The Australian dollar, being commodity-linked by nature, received some strength with the Chinese exports rose 8.1% in April year-on-year, climbing to 0.6407 on Friday. Still, the AUDUSD pair remains poised for a 0.7% weekly decline, snapping a four-week winning streak amid shifting interest rate expectations and renewed U.S. dollar strength.
On the other hand, the New Zealand Dollar also slipped, falling 0.2% to 0.5892, extending its weekly decline to 0.9%. A break below 0.5894 marks a bearish signal, though support lingers near the 200-day moving average at 0.5882.
AUDUSD drifted lower throughout the session, touching a low of 0.63706 before staging a modest rebound. The MACD histogram has flipped into bullish territory, with a fresh crossover just as the price began reclaiming ground above the 5- and 10-period moving averages. The short-term recovery appears constructive, but overhead pressure remains near 0.64100–0.64200, where the 30-period moving average and prior support-turned-resistance converge.
Picture: AUDUSD bounces from 0.6370 low with MACD turning bullish, but 0.6420 remains key near-term hurdle, seen on the VT Markets app
For bulls to gain meaningful traction, the pair needs to break and hold above 0.64200, otherwise this may be a corrective bounce within a broader downtrend. A drop back below 0.63900 could see momentum reset toward the week’s low.

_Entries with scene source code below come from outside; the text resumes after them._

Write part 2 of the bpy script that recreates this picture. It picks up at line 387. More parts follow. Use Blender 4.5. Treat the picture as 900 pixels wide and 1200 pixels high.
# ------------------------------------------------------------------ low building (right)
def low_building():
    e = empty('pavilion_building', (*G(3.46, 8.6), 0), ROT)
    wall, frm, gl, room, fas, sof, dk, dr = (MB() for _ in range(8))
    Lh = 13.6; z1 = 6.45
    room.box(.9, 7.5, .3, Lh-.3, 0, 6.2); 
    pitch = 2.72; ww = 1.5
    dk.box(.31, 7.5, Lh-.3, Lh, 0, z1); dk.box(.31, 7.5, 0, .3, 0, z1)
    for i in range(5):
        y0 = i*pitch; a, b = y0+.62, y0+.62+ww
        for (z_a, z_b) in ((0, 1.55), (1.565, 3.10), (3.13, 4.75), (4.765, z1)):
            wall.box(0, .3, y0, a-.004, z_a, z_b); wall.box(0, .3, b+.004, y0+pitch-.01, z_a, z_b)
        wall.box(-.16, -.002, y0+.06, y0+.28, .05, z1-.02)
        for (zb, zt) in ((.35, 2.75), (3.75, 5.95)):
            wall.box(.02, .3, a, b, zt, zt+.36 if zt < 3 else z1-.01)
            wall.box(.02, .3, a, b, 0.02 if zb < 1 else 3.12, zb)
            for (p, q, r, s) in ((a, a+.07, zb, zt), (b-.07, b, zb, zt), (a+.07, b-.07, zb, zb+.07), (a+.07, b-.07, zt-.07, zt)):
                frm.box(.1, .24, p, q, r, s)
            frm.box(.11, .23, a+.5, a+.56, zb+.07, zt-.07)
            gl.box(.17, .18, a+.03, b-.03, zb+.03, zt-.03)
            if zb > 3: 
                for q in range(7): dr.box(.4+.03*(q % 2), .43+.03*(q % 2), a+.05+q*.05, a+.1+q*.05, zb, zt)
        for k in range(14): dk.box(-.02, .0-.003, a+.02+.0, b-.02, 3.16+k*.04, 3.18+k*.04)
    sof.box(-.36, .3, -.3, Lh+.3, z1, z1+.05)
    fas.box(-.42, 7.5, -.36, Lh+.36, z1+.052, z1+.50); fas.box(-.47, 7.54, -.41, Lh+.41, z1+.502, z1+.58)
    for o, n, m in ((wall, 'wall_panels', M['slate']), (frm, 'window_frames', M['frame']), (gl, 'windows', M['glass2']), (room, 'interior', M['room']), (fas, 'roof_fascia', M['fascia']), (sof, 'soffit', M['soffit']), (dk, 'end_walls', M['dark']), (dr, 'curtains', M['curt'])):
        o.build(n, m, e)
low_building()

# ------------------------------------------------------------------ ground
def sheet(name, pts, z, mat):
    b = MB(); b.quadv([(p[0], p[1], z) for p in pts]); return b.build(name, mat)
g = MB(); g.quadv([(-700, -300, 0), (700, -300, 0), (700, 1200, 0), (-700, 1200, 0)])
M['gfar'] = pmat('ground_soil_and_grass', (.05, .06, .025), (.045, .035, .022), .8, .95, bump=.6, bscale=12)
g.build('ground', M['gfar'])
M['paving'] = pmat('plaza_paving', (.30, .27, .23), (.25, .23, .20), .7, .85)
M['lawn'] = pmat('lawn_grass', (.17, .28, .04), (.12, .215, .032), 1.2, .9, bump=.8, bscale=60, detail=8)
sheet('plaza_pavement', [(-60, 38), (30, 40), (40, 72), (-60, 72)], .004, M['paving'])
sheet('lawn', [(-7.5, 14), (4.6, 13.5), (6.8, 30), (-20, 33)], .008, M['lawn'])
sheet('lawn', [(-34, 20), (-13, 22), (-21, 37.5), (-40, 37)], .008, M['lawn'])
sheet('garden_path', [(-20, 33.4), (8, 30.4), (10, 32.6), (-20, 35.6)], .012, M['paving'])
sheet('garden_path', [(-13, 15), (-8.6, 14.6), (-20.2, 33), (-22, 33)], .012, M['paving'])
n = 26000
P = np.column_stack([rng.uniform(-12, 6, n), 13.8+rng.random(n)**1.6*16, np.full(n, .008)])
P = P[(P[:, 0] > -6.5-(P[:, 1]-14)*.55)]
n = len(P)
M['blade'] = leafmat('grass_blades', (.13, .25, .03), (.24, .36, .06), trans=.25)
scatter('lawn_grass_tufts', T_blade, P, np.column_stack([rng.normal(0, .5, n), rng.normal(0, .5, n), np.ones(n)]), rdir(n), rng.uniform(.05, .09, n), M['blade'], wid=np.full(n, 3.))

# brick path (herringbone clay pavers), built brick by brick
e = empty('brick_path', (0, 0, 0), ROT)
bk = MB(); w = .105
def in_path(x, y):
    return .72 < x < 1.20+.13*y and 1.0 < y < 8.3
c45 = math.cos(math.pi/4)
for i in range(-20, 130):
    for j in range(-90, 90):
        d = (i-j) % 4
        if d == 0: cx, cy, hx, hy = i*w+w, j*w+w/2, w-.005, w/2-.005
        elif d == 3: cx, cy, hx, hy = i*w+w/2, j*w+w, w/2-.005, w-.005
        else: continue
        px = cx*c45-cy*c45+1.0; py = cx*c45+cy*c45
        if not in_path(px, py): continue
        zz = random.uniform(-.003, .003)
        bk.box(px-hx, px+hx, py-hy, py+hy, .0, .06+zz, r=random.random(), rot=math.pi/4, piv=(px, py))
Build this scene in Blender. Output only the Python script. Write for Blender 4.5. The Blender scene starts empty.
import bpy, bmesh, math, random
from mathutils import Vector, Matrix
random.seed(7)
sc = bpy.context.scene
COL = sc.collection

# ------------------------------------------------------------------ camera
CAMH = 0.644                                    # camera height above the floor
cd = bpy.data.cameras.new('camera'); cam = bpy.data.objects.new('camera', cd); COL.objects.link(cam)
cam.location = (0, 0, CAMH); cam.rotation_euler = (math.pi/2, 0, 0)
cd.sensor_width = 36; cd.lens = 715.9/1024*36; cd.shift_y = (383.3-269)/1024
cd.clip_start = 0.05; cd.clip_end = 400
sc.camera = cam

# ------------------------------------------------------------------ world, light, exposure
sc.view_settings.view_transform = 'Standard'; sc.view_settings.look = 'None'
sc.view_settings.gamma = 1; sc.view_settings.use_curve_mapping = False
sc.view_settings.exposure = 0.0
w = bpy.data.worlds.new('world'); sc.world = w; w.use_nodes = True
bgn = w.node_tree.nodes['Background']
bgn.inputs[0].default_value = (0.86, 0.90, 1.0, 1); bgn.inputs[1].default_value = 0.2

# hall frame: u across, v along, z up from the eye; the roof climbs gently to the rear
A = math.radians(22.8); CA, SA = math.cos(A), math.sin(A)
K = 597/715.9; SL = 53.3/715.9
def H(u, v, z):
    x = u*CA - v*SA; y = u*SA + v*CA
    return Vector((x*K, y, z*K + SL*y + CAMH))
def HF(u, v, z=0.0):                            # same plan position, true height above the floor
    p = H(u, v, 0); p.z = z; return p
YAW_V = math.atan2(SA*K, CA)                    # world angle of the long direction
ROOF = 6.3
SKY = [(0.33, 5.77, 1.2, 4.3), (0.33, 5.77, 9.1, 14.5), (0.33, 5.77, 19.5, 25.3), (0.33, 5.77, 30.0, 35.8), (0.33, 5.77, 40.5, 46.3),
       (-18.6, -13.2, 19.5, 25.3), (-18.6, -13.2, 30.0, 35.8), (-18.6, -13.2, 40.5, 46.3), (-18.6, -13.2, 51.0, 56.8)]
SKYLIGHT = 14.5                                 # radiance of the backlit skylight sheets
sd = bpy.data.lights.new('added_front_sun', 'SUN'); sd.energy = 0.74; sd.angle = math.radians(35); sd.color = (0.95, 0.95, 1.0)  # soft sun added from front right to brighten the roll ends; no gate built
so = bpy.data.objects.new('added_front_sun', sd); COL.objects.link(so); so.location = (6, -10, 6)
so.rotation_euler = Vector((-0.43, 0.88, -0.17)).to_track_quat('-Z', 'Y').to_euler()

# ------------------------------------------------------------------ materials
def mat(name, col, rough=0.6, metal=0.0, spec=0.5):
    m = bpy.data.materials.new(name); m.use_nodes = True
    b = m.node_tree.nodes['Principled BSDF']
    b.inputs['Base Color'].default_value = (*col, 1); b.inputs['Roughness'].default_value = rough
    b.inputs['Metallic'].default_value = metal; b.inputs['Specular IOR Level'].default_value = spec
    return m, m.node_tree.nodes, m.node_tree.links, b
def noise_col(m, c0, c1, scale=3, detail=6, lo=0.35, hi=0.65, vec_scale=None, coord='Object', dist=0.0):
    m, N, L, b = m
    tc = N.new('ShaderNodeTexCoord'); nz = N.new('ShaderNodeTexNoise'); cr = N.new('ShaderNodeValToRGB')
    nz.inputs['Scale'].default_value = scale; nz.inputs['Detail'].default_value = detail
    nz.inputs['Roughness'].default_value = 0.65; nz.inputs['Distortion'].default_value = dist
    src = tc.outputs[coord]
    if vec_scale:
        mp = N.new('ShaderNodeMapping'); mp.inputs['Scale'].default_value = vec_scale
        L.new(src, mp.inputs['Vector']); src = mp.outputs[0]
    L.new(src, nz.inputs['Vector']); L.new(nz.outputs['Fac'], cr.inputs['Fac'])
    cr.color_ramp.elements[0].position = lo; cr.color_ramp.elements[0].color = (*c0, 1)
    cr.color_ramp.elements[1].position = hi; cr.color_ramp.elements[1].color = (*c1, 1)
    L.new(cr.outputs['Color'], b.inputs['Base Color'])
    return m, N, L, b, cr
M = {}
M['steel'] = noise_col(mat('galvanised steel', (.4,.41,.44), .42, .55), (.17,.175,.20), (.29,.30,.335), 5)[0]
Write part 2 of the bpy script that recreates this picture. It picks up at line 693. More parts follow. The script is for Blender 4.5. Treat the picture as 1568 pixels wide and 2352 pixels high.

Behind the scenes, a hawkish tone from the Federal Reserve has scaled back bets on rate cuts this year. Market pricing now implies just 68 basis points of easing in 2025, down from 78 bps a day earlier. This has lifted the dollar across the board, with AUD and NZD underperforming.
President Donald Trump’s trade pivot also drove sentiment. While the Fed held rates steady, Trump’s announcement of a U.S.-UK trade deal and commitment to maintain Chinese tariffs has introduced volatility ahead of the U.S.-China meeting.
As such, rate cut expectations remain firm for the Reserve Bank of Australia, with markets fully pricing a 25bp reduction to 3.85% on May 20. Across the Tasman, the RBNZ is also expected to ease, with Westpac forecasting two cuts this year, citing persistent trade-related headwinds.
The Aussie may continue to hover below 0.6450 ahead of economic data and central bank expectations in this coming week. A downside break below 0.6370 could retest 0.6320, while trade optimism could offer temporary support near 0.6410–0.6425. Traders remain focused on tariff developments and Fed policy cues for direction.